December 4, 2013 / 3:25 AM / 4 years ago

UPDATE 3-BOJ's Sato says no need to forestall tax hike pain with more easing

* Little room to shock markets with scale as in April
    * BOJ has departed from incremental approach-Sato
    * Repeats inflation target should be flexible one
    * Sato is among dissenters to BOJ's rosy projections


    By Leika Kihara
    HAKODATE, Japan, Dec 4 (Reuters) - Bank of Japan board
member Takehiro Sato said he saw no need to expand monetary
stimulus pre-emptively to counter the pain to the economy from
next year's sales tax hike, seeking to dispel speculation of a
near-term expansion of its ultra-easy policy.
    Even if the BOJ had tools remaining to expand stimulus,
doing so could be counter-productive after having deployed all
possible steps in a single blow in April, said Sato, who is
among those in the board who are more pessimistic about
prospects for achieving the central bank's inflation target.
    "The BOJ has broken away from the incremental approach (on
monetary policy)," Sato told business leaders in Hakodate,
northern Japan, on Wednesday.
    "This is the time to carefully monitor the policy effects,
taking into account future economic and price conditions."
    Prime Minister Shinzo Abe is readying a $182 billion package
this week in his latest bid to pull the economy out of deflation
and bolster it ahead of the tax hike next April. 
    The BOJ stunned financial markets early this year by
pledging to double base money via aggressive asset purchases to
achieve 2 percent inflation in roughly two years.
    Expectations that the BOJ will maintain its ultra-loose
policy longer than other major central banks, and may even
expand it again next year, have bolstered Tokyo share prices and
pushed the yen down to a six-month low against the dollar.
    Sato said the BOJ ought to be ready to act again to remove
any barriers that may emerge in meeting its price target.
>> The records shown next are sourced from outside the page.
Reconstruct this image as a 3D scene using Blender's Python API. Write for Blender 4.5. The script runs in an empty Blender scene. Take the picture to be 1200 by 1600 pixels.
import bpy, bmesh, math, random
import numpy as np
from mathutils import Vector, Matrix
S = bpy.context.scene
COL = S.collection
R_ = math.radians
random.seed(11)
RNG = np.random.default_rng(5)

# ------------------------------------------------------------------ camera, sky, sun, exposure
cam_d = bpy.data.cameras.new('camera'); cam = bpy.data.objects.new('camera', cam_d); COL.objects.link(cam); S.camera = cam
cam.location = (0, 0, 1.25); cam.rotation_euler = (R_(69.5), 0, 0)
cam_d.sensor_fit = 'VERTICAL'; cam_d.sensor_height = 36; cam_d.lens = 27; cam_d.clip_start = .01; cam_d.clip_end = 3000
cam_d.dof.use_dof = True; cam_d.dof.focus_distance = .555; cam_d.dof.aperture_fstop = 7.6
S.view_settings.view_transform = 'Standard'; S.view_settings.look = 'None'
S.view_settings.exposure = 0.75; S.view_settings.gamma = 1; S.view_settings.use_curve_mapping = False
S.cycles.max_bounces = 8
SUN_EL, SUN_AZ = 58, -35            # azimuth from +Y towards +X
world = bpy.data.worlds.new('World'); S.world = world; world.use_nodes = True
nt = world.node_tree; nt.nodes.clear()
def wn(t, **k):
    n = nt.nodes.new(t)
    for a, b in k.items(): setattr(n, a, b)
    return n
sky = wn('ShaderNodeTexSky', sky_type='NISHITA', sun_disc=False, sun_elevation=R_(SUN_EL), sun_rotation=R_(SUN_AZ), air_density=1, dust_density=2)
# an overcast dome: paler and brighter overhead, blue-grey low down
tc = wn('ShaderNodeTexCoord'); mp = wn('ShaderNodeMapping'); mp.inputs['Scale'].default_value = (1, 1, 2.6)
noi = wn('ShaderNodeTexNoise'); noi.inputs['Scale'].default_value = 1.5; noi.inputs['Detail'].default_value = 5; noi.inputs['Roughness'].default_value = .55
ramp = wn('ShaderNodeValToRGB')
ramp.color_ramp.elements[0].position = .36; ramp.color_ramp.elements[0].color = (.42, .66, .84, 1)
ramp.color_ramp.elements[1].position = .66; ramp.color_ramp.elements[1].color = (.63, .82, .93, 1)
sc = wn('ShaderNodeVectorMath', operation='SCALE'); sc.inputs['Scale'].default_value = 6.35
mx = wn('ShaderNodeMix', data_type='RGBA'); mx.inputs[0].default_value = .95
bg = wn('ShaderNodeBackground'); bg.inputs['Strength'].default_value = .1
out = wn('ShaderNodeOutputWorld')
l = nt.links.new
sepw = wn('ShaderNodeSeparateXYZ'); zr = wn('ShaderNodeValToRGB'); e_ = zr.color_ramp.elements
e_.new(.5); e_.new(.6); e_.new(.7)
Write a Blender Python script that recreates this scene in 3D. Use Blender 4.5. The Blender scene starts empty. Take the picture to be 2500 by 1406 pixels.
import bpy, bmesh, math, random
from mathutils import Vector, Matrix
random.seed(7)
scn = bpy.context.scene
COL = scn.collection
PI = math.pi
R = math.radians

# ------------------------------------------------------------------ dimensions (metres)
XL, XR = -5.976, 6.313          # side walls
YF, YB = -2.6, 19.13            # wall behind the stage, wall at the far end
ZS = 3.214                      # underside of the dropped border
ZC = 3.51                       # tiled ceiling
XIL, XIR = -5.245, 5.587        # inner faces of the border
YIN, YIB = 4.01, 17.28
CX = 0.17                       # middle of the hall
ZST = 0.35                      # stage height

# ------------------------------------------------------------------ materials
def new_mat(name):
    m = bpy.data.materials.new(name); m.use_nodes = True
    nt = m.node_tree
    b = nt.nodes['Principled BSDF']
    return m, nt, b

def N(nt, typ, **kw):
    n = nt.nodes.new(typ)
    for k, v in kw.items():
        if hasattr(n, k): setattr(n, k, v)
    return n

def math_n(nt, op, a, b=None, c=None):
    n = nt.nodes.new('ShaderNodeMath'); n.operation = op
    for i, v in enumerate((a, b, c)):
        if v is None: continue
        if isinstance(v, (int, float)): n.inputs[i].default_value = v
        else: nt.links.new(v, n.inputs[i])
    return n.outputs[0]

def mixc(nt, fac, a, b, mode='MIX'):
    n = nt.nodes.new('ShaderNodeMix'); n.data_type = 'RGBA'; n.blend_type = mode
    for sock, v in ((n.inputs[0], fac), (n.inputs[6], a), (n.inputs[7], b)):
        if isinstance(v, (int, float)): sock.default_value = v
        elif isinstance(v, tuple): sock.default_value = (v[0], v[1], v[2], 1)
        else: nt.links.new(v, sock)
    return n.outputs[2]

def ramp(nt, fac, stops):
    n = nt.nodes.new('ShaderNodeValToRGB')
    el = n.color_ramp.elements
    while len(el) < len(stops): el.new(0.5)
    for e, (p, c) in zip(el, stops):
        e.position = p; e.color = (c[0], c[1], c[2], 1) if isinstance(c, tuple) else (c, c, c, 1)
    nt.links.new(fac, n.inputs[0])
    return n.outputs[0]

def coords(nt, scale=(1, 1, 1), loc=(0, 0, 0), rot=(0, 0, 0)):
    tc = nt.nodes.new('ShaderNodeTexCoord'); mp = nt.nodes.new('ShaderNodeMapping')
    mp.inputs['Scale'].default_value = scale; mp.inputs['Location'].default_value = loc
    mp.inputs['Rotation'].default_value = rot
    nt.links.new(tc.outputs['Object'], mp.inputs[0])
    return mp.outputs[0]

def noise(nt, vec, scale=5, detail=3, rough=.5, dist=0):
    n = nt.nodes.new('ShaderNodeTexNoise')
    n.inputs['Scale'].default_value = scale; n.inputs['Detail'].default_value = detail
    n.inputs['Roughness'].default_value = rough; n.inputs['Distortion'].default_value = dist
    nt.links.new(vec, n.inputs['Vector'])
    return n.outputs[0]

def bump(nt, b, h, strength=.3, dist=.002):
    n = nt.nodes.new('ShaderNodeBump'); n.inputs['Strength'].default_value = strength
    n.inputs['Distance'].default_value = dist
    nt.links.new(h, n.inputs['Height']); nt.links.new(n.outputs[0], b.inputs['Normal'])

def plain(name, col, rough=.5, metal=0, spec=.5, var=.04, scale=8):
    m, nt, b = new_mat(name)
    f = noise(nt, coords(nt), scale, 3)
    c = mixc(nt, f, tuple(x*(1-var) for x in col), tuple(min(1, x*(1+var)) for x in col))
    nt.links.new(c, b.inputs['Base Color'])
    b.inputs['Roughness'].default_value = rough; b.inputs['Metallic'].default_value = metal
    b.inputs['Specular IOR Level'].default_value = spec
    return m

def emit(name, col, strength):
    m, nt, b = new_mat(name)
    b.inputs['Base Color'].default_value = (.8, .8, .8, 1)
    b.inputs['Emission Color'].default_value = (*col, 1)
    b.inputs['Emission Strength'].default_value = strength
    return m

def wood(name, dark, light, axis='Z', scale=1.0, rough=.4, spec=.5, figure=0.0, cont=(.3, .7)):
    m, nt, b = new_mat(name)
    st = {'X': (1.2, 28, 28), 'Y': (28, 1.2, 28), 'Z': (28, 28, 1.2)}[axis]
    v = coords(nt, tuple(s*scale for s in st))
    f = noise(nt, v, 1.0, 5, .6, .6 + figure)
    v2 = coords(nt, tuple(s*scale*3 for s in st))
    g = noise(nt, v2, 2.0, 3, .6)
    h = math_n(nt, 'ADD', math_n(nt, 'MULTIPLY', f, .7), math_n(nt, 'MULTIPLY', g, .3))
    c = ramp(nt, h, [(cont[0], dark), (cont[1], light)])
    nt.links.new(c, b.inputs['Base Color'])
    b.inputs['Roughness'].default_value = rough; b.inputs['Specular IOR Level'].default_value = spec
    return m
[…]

But he
added that it would be hard to offer stimulus that can shock
markets as much as, or even exceed, the April policy action.
    "I think tools for additional action are limited. But that
does not mean the BOJ is ruling out any options," he told a news
conference after the meeting with business leaders.
    While the BOJ sees no need for immediate action, its
bureaucrats are pondering options in case pressure for further
stimulus heightens next year, when the economy takes a hit from
the sales tax hike and prices lose support from the weak yen
that is now pushing up import costs. 
    Abe said on Wednesday that he believed BOJ Governor Haruhiko
Kuroda would make the right decision, when asked about the
possibility of additional monetary stimulus by an opposition
lawmaker in parliament.
    "I put great trust in (Kuroda), who has said he would not
hesitate to take steps if risks emerged," Abe said.
    Sato said the amount of government bonds the BOJ buys under
the April framework is near the limit of what it can take up
realistically, suggesting that he saw little room to top up
purchases further even if it were to ease again.
    
    THRESHOLD FOR ACTION HIGH
    Sato and fellow board member Takahide Kiuchi have publicly
doubted that 2 percent inflation can be met in two years. Many
private-sector analysts also see the BOJ's timeframe as too
ambitious for a country mired in deflation for 15 years.
    The former private-sector economist was among the three
board members who dissented to the BOJ's rosy projections in
October, calling for the price target to be watered down.
    Sato repeated his view that the BOJ's target should be
considered a flexible one with certain allowance for deviations,
given it was difficult to keep inflation rigidly at 2 percent
due to uncertainty over how the effect of monetary policy
appears on the economy.
    He also voiced scepticism on whether consumer inflation, now
nearing 1 percent, can sharply exceed that level because
companies may increase wages only temporarily and there was no
guarantee the BOJ's massive stimulus will heighten public
expectations that prices will keep rising.
    "There's high uncertainty on whether short-term price rises
will affect medium- to long-term inflation expectations," he
said.
    Sato stuck to the BOJ's baseline view that Japan's economy
is recovering moderately, adding that he did not expect next
year's sales tax hike to severely hurt growth.
    He stressed the BOJ should not expand stimulus unless Japan
is hit by a severe shock that derails progress in accelerating
inflation to 2 percent.
    "My understanding is that downside risks (that may trigger
action) ... do not concern such trivial matters as a small
divergence from our economic and price forecasts," Sato said.